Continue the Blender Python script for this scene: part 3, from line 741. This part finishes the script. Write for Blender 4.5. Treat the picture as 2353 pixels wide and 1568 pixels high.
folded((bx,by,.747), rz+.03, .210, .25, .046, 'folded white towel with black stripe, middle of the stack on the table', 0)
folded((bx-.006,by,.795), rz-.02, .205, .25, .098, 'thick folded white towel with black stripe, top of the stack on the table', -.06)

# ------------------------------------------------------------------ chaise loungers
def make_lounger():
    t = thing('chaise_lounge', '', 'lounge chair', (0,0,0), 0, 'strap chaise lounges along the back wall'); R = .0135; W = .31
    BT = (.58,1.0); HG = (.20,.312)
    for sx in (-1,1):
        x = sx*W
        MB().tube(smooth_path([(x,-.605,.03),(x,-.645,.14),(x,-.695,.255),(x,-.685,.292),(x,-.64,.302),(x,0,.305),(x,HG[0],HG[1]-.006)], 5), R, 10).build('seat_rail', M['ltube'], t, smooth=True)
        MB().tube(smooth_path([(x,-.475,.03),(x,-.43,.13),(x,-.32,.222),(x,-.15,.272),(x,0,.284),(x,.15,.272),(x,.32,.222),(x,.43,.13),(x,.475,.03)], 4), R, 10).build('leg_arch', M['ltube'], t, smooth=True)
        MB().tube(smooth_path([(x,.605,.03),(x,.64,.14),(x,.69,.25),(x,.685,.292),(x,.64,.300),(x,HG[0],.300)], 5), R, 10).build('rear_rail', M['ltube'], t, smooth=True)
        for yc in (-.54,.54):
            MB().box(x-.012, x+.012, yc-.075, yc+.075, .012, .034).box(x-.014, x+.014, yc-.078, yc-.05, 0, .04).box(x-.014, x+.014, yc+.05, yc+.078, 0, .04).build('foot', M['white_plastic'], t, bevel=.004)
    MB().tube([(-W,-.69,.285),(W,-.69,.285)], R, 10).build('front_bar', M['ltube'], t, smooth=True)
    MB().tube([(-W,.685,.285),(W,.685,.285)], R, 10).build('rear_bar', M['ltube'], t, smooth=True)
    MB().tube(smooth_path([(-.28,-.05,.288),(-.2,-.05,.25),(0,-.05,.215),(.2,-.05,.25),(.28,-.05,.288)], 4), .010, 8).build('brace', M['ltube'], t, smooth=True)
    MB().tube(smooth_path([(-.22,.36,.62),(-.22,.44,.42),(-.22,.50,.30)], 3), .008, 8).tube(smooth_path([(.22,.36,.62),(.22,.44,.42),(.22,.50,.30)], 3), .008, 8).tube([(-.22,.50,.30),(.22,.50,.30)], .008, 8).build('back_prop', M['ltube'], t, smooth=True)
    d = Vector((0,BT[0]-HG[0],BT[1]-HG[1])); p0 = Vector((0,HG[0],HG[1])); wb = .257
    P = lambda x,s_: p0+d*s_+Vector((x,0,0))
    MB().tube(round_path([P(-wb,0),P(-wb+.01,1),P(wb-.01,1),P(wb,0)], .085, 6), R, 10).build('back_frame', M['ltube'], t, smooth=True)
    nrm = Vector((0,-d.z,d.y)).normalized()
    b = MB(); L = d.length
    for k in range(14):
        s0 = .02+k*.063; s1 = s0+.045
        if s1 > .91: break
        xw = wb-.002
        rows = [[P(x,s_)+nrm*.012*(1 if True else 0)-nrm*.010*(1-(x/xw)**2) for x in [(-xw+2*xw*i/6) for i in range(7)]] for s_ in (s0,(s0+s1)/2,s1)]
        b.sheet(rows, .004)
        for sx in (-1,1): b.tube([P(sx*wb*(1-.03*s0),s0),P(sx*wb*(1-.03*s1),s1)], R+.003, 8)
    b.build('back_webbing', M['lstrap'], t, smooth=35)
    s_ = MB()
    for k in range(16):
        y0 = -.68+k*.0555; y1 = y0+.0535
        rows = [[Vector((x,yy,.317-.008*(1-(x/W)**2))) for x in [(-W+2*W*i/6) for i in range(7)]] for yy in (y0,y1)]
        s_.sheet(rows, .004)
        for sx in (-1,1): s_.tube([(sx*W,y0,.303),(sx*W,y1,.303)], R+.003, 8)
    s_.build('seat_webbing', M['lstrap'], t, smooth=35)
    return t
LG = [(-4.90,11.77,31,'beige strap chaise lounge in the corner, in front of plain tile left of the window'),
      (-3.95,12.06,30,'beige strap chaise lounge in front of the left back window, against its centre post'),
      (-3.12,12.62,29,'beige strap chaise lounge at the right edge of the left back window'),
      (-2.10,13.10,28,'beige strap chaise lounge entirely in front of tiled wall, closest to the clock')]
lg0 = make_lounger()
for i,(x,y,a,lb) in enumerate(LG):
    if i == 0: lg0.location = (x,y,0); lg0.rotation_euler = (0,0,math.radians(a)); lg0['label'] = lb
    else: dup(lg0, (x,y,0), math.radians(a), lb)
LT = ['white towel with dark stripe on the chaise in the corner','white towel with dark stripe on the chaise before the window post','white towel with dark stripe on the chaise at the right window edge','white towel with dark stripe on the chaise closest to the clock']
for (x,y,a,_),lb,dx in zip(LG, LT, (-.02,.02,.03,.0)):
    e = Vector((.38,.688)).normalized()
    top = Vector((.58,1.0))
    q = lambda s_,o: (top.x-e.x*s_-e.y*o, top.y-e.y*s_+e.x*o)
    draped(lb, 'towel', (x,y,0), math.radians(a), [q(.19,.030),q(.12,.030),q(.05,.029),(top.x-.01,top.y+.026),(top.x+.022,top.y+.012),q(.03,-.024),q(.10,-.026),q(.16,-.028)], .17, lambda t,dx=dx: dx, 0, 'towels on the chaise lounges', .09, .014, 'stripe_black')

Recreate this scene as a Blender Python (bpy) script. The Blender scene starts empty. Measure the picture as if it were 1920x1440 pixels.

■ **Stated problem**
Return only the lines from the beginning of the material up to and including the line with "folded((bx-.006,by,.795), rz-.02, .205, .25, .098, 'thick", exactly as written.

■ **Finished answer**
Continue the Blender Python script for this scene: part 3, from line 741. This part finishes the script. Write for Blender 4.5. Treat the picture as 2353 pixels wide and 1568 pixels high.
folded((bx,by,.747), rz+.03, .210, .25, .046, 'folded white towel with black stripe, middle of the stack on the table', 0)
folded((bx-.006,by,.795), rz-.02, .205, .25, .098, 'thick folded white towel with black stripe, top of the stack on the table', -.06)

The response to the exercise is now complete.